Além disso, o texto aprovado pela Câmara ainda parece se sustentar na premissa de que o aumento do salário dos professores ou de “recursos para a educação” é o principal caminho para a melhoria do setor, o que não é necessariamente verdade em todas as circunstâncias. A proposta aumenta de 60% para 70% o percentual mínimo dos recursos, dentro dos repasses federais, que deve ser aplicado no pagamento de pessoal. Isso impede que estados porventura venham a desenvolver, no futuro, modelos mais inovadores, que exijam menos mão-de-obra (e que apostem, hipoteticamente, em soluções mais tecnológicas).

Os dados da Organização Para a Cooperação e o Desenvolvimento Econômico (OCDE) mostram que, na verdade, o Brasil não gasta pouco com educação: em uma comparação com 39 países, aparecemos em 5.º lugar quando o critério é o percentual do PIB destinado ao ensino. Segundo a OCDE, o Brasil aplica 4,1% de todas as suas riquezas produzidas anualmente na educação - mais do que Suécia, França, Suíça e Canadá. Embora a comparação mereça ressalvas (o Brasil ainda tem uma população mais jovem do que a maior parte dos países desenvolvidos), os números refutam a tese de que a falta de recursos é a principal causa dos insucessos do Brasil na área da educação. É imperativo concluir que o atraso brasileiro é, em grande medida, resultado de falhas de gestão e da adoção de um currículo inadequado.

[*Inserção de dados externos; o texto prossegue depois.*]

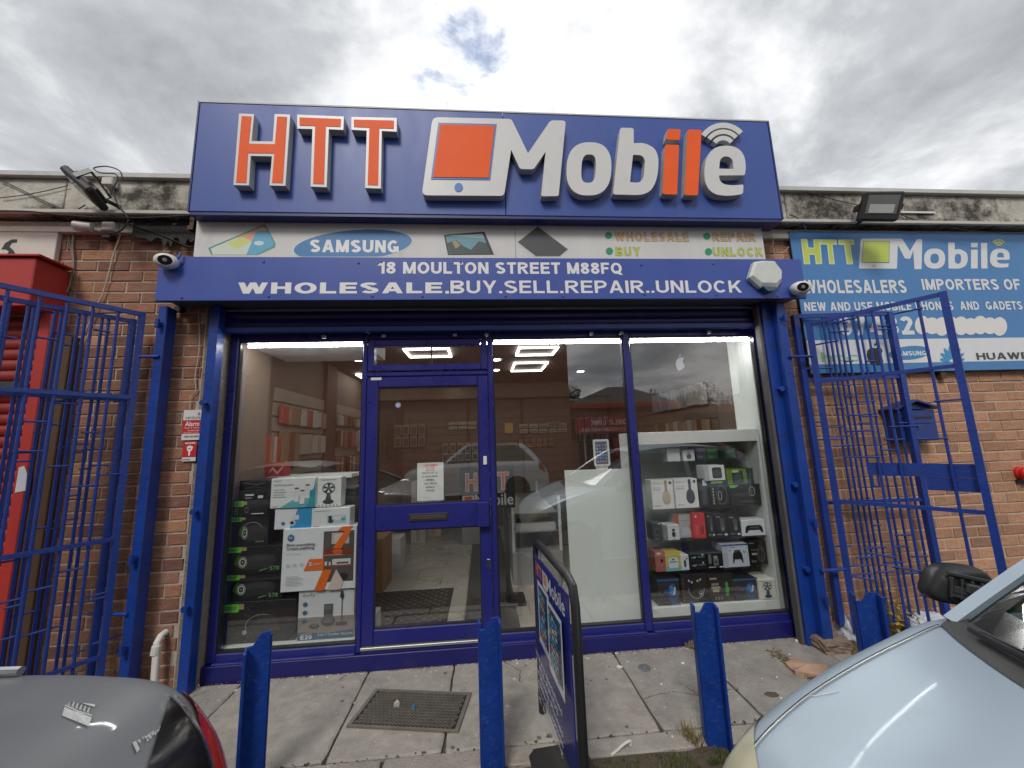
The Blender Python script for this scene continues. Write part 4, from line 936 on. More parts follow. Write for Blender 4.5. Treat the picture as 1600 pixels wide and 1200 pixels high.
# the leaf folded behind it
zB1 = zR1-.03; q0 = atz(1250, 494, zB1); q1 = atz(1397, 487, zB1)
HR2 = Vector((at(1251, 560, -.16).x, -.16, 0)); tgt = at(1397, 487, -.17); 
q1 = Vector((at(1402, 560, -.22).x, -.22, 0)); dR2 = (q1-HR2); wR2 = dR2.length; dR2.normalize()
barsB = lp([(205, 450), (235, 450), (265, 450), (295, 450), (330, 450), (420, 450), (465, 450), (555, 450)], HR2, dR2, fR)
zB1 = s_on(1330, 490, HR2, dR2)[1]
linksB = []
for (xa, ya, xb, yb) in ((235, 243, 300, 243), (210, 293, 310, 295), (490, 282, 590, 282), (500, 258, 590, 262), (120, 824, 160, 824), (205, 852, 280, 850), (215, 908, 340, 908), (235, 963, 330, 963), (385, 828, 440, 830), (535, 925, 630, 925), (510, 985, 605, 985), (620, 828, 700, 828)):
    (sa, za), (sb_, zb2) = s_on(*fR(xa, ya), HR2, dR2), s_on(*fR(xb, yb), HR2, dR2); linksB.append((sa, sb_, (za+zb2)/2))
for (xa, ya, xb, yb) in ((240, 420, 320, 425), (330, 545, 420, 530), (375, 490, 440, 488), (340, 590, 445, 585), (440, 432, 525, 430), (480, 578, 570, 570), (590, 428, 655, 422), (600, 360, 690, 356), (545, 520, 625, 515), (695, 487, 770, 480), (660, 585, 750, 575)):
    (sa, za), (sb_, zb2) = s_on(*fR2(xa, ya), HR2, dR2), s_on(*fR2(xb, yb), HR2, dR2); linksB.append((sa, sb_, (za+zb2)/2))
for _ in range(16):
    i_ = rq.randrange(0, 7); ss_ = sorted([0]+barsB)[i_:i_+2]; linksB.append((ss_[0], ss_[1], rq.uniform(.3, 2.3)))
leaf(gR, HR2, dR2, wR2, zR0+.03, zB1, barsB, [(zB1-.014, .024), (s_on(*fR(400, 565), HR2, dR2)[1], .024), (s_on(*fR2(500, 160), HR2, dR2)[1], .024), (zR0+.045, .024), (s_on(*fR(400, 185), HR2, dR2)[1]-.0, .014)], linksB, bw=.03, br=.0075, stile_w=.04)
MB().tube([Vector((ptR.location.x, -.235, zR1-.28)), HR+Vector((0, 0, zR1-.28))], .011, 8).build('latch_bolt', m_gate, gR)
MB().tube([Vector((ptR.location.x, -.235, .62)), HR+Vector((0, 0, .62))], .012, 8).build('latch_bolt', m_gate, gR)

# ------------------------------------------------------------------ blue wall sign on the right
SBY = -.13
ws = thing('wall_sign', 'blue and white wholesaler wall sign with logos on the right brick wall', 'sign', (3.9, SBY, 2.7))
ax, az1 = at(1233, 362, SBY).x, at(1233, 361, SBY).z; az0 = at(1264, 584, SBY).z; axr = at(1592, 470, SBY).x+.05
axr = at(1588, 372, SBY).x
m_ws = M('wall_sign_blue', (.055, .20, .46), .4, var=.05, vs=3)
MB().box(ax, axr+.35, SBY, SBY+.01, az0, az1, .002).build('sign_board', m_ws, ws)
for x in (ax+.05, (ax+axr)/2+.08, axr+.3): MB().box(x, x+.05, SBY+.011, WY, az0-.06, az1+.05).build('fixing_batten', m_brownwood, ws)
A = PArt(SBY, ws)
g = lambda pts: [(1180+x/2.857, 260+y/2.857) for x, y in pts]
LIME = (.52, .62, .10); PW = (.68, .70, .72)
zs0, zs1 = az0+.075, at(1400, 530, SBY).z
A.poly([(ax, zs0), (axr+.35, zs0), (axr+.35, zs1), (ax, zs1)], PW)
def letter2(pts, col, rim=PW):
    cx = sum(p[0] for p in pts)/len(pts); 
    A.pp(g(pts), col)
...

Por isso, se por um lado a inclusão do Fundeb na Constituição é uma escolha legítima feita pelos legisladores, por outro é preciso admitir que não se pode construir uma política educacional com base na crença de que o aumento de recursos bastará para retirar o Brasil da vergonhosa situação em que se encontra. É preciso muito mais do que um aumento nos repasses orçamentários.